Task requirements:
Review the material and extract every line in which the word "scene" occurs.

Data extract:
start
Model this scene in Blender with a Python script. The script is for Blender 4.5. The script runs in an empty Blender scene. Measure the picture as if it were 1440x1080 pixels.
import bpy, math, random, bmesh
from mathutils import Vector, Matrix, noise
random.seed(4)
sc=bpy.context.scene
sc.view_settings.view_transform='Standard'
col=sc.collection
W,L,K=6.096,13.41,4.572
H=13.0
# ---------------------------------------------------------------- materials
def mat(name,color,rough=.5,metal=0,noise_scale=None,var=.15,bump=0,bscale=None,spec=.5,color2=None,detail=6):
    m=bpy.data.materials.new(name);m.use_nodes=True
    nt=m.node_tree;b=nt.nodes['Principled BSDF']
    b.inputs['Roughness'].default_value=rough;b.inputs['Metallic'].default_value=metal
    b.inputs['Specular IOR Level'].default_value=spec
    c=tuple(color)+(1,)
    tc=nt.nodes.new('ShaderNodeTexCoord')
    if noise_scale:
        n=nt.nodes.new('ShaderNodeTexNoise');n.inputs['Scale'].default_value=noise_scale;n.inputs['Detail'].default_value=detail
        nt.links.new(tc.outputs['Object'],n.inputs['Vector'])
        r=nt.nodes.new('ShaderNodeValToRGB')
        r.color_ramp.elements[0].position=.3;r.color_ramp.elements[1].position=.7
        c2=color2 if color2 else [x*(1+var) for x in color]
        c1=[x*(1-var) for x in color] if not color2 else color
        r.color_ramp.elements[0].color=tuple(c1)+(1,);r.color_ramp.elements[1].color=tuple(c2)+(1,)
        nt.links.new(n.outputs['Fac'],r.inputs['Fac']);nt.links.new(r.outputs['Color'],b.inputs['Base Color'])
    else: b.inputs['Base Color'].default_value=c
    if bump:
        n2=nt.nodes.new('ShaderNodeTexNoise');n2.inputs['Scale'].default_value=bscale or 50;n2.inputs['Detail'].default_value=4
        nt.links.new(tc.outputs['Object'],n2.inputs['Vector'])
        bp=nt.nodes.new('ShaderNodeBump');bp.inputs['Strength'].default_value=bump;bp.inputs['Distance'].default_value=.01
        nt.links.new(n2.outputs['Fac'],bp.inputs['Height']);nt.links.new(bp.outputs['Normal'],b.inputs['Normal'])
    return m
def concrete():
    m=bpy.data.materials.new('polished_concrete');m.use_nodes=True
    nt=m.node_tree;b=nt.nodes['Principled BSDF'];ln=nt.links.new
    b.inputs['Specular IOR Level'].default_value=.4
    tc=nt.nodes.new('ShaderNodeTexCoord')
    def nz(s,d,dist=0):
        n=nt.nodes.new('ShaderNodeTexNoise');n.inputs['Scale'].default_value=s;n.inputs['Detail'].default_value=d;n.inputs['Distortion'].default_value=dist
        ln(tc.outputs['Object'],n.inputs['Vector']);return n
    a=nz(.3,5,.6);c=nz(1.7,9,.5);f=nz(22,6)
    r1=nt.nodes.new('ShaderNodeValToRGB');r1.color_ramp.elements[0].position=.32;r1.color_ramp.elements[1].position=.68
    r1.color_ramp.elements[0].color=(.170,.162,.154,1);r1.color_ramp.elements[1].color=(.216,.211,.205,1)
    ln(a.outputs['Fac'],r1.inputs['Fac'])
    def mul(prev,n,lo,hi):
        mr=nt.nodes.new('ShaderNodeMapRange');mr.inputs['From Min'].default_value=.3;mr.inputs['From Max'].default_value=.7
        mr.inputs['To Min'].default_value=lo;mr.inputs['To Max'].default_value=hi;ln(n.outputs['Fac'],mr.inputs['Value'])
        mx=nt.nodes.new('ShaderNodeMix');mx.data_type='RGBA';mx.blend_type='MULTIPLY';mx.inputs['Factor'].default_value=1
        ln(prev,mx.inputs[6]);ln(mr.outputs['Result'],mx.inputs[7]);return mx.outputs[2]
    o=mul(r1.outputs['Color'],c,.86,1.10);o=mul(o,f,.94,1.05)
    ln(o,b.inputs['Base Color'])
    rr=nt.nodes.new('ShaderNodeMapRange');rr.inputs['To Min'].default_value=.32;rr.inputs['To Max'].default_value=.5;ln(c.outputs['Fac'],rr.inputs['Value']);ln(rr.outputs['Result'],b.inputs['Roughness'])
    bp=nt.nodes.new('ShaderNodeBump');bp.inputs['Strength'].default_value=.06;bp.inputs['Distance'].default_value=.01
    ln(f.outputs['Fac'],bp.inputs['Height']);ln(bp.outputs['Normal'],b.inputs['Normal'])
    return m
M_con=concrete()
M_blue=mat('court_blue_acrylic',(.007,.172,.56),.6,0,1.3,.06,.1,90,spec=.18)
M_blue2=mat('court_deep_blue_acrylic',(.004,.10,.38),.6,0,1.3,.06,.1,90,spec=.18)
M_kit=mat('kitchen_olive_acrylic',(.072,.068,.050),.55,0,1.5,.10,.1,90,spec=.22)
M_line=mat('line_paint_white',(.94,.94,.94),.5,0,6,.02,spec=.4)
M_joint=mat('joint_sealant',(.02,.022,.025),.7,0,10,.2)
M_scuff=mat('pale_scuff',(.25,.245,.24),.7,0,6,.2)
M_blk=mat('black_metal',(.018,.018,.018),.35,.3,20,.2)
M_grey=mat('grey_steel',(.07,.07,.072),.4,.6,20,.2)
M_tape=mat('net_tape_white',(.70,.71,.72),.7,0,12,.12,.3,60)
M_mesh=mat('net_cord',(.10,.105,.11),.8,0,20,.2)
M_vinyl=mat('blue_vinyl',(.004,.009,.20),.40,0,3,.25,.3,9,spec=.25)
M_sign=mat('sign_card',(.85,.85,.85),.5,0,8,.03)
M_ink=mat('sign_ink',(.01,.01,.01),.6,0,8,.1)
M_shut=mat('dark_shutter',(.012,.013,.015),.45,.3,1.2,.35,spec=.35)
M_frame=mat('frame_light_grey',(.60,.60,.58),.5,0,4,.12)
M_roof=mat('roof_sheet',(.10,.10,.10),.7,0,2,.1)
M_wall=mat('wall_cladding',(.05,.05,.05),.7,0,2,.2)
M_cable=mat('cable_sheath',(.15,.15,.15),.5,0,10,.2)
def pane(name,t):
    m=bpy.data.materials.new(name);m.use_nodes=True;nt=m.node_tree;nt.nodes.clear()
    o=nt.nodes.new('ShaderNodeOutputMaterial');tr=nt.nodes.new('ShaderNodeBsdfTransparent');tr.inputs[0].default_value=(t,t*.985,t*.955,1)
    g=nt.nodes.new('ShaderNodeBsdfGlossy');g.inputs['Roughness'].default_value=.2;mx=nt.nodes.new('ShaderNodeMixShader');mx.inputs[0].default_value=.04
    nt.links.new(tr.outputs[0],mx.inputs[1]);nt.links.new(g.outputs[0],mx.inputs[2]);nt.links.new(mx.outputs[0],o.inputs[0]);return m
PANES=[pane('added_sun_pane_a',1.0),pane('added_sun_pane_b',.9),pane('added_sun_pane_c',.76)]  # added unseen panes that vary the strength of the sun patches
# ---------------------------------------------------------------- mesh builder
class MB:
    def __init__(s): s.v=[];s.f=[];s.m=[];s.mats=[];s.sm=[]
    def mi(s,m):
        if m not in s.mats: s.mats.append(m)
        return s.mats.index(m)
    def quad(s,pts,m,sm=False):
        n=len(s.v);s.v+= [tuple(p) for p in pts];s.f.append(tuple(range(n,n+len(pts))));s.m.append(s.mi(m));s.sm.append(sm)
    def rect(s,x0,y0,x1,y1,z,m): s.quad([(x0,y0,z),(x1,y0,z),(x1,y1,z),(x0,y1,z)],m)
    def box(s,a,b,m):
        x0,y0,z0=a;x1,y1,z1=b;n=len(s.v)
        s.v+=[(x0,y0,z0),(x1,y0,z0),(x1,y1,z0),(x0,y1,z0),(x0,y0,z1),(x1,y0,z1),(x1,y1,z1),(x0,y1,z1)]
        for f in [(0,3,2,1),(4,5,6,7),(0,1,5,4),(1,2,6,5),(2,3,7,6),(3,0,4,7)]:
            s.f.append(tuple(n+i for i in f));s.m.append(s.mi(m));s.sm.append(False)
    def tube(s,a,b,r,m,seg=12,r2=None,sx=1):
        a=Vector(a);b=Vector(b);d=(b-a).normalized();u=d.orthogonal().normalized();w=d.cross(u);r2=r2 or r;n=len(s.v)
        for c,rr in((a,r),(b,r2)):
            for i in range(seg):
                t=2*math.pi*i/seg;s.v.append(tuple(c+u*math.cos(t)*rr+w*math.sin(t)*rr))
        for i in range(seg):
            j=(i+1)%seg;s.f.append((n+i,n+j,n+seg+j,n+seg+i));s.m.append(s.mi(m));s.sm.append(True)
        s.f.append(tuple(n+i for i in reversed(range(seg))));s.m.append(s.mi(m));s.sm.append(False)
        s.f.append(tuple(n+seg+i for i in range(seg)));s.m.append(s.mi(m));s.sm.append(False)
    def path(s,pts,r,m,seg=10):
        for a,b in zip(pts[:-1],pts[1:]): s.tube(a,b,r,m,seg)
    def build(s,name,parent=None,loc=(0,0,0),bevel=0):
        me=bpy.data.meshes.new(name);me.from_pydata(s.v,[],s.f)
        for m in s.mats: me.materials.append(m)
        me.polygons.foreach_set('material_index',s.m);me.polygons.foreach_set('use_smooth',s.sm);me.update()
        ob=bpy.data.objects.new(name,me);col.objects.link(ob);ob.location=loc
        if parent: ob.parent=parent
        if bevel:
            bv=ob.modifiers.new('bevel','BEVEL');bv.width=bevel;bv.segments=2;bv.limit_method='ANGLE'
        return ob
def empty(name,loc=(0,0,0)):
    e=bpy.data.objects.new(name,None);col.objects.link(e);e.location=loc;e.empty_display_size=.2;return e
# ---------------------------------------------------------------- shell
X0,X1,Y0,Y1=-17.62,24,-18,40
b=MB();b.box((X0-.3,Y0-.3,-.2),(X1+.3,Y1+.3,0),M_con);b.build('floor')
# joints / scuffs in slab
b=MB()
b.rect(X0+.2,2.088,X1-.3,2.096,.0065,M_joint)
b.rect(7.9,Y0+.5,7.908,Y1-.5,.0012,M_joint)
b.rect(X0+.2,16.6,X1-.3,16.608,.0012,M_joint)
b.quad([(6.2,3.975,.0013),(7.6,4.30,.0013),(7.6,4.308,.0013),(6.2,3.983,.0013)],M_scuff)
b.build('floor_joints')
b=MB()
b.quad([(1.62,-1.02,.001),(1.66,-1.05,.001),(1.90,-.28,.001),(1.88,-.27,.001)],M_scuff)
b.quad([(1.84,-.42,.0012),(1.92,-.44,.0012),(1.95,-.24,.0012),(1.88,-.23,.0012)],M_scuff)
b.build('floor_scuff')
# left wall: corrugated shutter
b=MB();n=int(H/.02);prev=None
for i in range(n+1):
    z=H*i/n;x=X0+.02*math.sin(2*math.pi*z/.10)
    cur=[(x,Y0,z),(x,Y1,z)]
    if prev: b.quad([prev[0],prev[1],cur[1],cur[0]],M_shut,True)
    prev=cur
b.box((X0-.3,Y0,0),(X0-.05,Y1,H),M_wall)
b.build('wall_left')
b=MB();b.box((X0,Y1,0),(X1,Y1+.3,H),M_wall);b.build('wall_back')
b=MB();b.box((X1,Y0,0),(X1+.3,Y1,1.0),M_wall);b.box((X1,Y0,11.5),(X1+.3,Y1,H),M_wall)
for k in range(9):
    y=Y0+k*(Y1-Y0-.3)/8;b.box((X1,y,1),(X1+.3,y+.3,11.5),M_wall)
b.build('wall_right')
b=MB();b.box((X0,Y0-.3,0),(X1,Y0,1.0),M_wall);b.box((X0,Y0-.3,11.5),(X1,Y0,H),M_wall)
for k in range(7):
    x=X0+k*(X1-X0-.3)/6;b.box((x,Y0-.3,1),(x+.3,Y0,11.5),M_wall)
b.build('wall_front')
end
Solution:
Model this scene in Blender with a Python script. The script is for Blender 4.5. The script runs in an empty Blender scene. Measure the picture as if it were 1440x1080 pixels.
sc=bpy.context.scene